Information shown:
========
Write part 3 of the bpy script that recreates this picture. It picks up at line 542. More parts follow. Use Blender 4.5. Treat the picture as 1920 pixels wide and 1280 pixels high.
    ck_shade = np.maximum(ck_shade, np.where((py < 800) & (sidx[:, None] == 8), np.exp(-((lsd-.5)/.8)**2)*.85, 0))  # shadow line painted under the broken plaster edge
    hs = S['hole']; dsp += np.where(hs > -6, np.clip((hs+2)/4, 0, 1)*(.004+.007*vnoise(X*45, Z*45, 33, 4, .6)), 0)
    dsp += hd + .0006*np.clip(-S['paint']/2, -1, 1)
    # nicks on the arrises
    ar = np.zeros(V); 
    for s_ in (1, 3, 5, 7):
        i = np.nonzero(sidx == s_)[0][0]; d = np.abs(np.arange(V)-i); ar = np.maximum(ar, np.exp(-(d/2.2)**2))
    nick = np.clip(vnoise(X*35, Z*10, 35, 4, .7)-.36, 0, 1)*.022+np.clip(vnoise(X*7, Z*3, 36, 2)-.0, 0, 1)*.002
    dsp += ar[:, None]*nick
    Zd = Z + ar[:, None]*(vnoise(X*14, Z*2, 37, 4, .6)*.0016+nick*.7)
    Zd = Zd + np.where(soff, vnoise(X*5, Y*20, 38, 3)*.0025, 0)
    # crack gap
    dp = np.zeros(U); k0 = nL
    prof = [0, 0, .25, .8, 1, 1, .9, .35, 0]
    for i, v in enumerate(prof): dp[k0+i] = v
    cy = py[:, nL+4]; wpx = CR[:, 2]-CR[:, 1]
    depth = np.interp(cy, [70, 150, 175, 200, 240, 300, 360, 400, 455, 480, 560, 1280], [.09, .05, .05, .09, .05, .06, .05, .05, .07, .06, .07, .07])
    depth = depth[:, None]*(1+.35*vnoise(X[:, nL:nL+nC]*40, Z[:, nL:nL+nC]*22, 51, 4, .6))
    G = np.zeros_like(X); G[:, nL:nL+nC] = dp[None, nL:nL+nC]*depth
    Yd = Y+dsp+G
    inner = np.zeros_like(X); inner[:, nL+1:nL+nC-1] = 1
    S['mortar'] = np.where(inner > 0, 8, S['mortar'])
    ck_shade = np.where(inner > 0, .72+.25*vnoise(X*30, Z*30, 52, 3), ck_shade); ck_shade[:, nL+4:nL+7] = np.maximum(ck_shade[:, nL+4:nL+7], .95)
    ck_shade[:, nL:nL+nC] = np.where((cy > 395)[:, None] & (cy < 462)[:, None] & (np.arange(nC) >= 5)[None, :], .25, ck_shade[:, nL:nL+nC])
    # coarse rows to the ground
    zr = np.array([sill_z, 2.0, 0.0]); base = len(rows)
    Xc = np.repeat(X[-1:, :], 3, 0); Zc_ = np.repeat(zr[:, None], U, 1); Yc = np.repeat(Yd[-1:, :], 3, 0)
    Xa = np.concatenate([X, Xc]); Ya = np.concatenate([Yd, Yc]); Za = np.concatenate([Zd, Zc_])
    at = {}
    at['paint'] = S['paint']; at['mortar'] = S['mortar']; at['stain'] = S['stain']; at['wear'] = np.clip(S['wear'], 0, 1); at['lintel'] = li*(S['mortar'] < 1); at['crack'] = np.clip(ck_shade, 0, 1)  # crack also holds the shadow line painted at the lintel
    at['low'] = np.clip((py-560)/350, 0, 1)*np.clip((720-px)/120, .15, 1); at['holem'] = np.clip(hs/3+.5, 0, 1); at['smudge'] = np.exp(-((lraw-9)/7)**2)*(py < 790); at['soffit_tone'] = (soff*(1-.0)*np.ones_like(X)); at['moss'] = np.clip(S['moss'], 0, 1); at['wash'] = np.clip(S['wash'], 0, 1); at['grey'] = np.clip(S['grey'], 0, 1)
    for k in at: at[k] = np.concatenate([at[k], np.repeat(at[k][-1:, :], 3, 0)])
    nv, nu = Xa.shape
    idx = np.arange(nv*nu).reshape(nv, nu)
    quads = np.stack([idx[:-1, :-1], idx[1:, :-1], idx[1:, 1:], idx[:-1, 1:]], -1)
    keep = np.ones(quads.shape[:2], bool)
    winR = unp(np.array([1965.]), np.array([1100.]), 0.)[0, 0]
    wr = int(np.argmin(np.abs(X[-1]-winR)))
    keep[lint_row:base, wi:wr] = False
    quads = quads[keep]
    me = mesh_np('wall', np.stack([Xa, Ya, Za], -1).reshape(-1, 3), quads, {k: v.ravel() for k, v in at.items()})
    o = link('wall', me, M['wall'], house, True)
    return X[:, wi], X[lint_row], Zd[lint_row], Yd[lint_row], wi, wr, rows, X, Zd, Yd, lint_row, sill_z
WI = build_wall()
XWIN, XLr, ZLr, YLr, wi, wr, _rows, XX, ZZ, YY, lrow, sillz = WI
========
Objective: All of the material above needs to be retyped word for word.

Written answer:
Write part 3 of the bpy script that recreates this picture. It picks up at line 542. More parts follow. Use Blender 4.5. Treat the picture as 1920 pixels wide and 1280 pixels high.
    ck_shade = np.maximum(ck_shade, np.where((py < 800) & (sidx[:, None] == 8), np.exp(-((lsd-.5)/.8)**2)*.85, 0))  # shadow line painted under the broken plaster edge
    hs = S['hole']; dsp += np.where(hs > -6, np.clip((hs+2)/4, 0, 1)*(.004+.007*vnoise(X*45, Z*45, 33, 4, .6)), 0)
    dsp += hd + .0006*np.clip(-S['paint']/2, -1, 1)
    # nicks on the arrises
    ar = np.zeros(V); 
    for s_ in (1, 3, 5, 7):
        i = np.nonzero(sidx == s_)[0][0]; d = np.abs(np.arange(V)-i); ar = np.maximum(ar, np.exp(-(d/2.2)**2))
    nick = np.clip(vnoise(X*35, Z*10, 35, 4, .7)-.36, 0, 1)*.022+np.clip(vnoise(X*7, Z*3, 36, 2)-.0, 0, 1)*.002
    dsp += ar[:, None]*nick
    Zd = Z + ar[:, None]*(vnoise(X*14, Z*2, 37, 4, .6)*.0016+nick*.7)
    Zd = Zd + np.where(soff, vnoise(X*5, Y*20, 38, 3)*.0025, 0)
    # crack gap
    dp = np.zeros(U); k0 = nL
    prof = [0, 0, .25, .8, 1, 1, .9, .35, 0]
    for i, v in enumerate(prof): dp[k0+i] = v
    cy = py[:, nL+4]; wpx = CR[:, 2]-CR[:, 1]
    depth = np.interp(cy, [70, 150, 175, 200, 240, 300, 360, 400, 455, 480, 560, 1280], [.09, .05, .05, .09, .05, .06, .05, .05, .07, .06, .07, .07])
    depth = depth[:, None]*(1+.35*vnoise(X[:, nL:nL+nC]*40, Z[:, nL:nL+nC]*22, 51, 4, .6))
    G = np.zeros_like(X); G[:, nL:nL+nC] = dp[None, nL:nL+nC]*depth
    Yd = Y+dsp+G
    inner = np.zeros_like(X); inner[:, nL+1:nL+nC-1] = 1
    S['mortar'] = np.where(inner > 0, 8, S['mortar'])
    ck_shade = np.where(inner > 0, .72+.25*vnoise(X*30, Z*30, 52, 3), ck_shade); ck_shade[:, nL+4:nL+7] = np.maximum(ck_shade[:, nL+4:nL+7], .95)
    ck_shade[:, nL:nL+nC] = np.where((cy > 395)[:, None] & (cy < 462)[:, None] & (np.arange(nC) >= 5)[None, :], .25, ck_shade[:, nL:nL+nC])
    # coarse rows to the ground
    zr = np.array([sill_z, 2.0, 0.0]); base = len(rows)
    Xc = np.repeat(X[-1:, :], 3, 0); Zc_ = np.repeat(zr[:, None], U, 1); Yc = np.repeat(Yd[-1:, :], 3, 0)
    Xa = np.concatenate([X, Xc]); Ya = np.concatenate([Yd, Yc]); Za = np.concatenate([Zd, Zc_])
    at = {}
    at['paint'] = S['paint']; at['mortar'] = S['mortar']; at['stain'] = S['stain']; at['wear'] = np.clip(S['wear'], 0, 1); at['lintel'] = li*(S['mortar'] < 1); at['crack'] = np.clip(ck_shade, 0, 1)  # crack also holds the shadow line painted at the lintel
    at['low'] = np.clip((py-560)/350, 0, 1)*np.clip((720-px)/120, .15, 1); at['holem'] = np.clip(hs/3+.5, 0, 1); at['smudge'] = np.exp(-((lraw-9)/7)**2)*(py < 790); at['soffit_tone'] = (soff*(1-.0)*np.ones_like(X)); at['moss'] = np.clip(S['moss'], 0, 1); at['wash'] = np.clip(S['wash'], 0, 1); at['grey'] = np.clip(S['grey'], 0, 1)
    for k in at: at[k] = np.concatenate([at[k], np.repeat(at[k][-1:, :], 3, 0)])
    nv, nu = Xa.shape
    idx = np.arange(nv*nu).reshape(nv, nu)
    quads = np.stack([idx[:-1, :-1], idx[1:, :-1], idx[1:, 1:], idx[:-1, 1:]], -1)
    keep = np.ones(quads.shape[:2], bool)
    winR = unp(np.array([1965.]), np.array([1100.]), 0.)[0, 0]
    wr = int(np.argmin(np.abs(X[-1]-winR)))
    keep[lint_row:base, wi:wr] = False
    quads = quads[keep]
    me = mesh_np('wall', np.stack([Xa, Ya, Za], -1).reshape(-1, 3), quads, {k: v.ravel() for k, v in at.items()})
    o = link('wall', me, M['wall'], house, True)
    return X[:, wi], X[lint_row], Zd[lint_row], Yd[lint_row], wi, wr, rows, X, Zd, Yd, lint_row, sill_z
WI = build_wall()
XWIN, XLr, ZLr, YLr, wi, wr, _rows, XX, ZZ, YY, lrow, sillz = WI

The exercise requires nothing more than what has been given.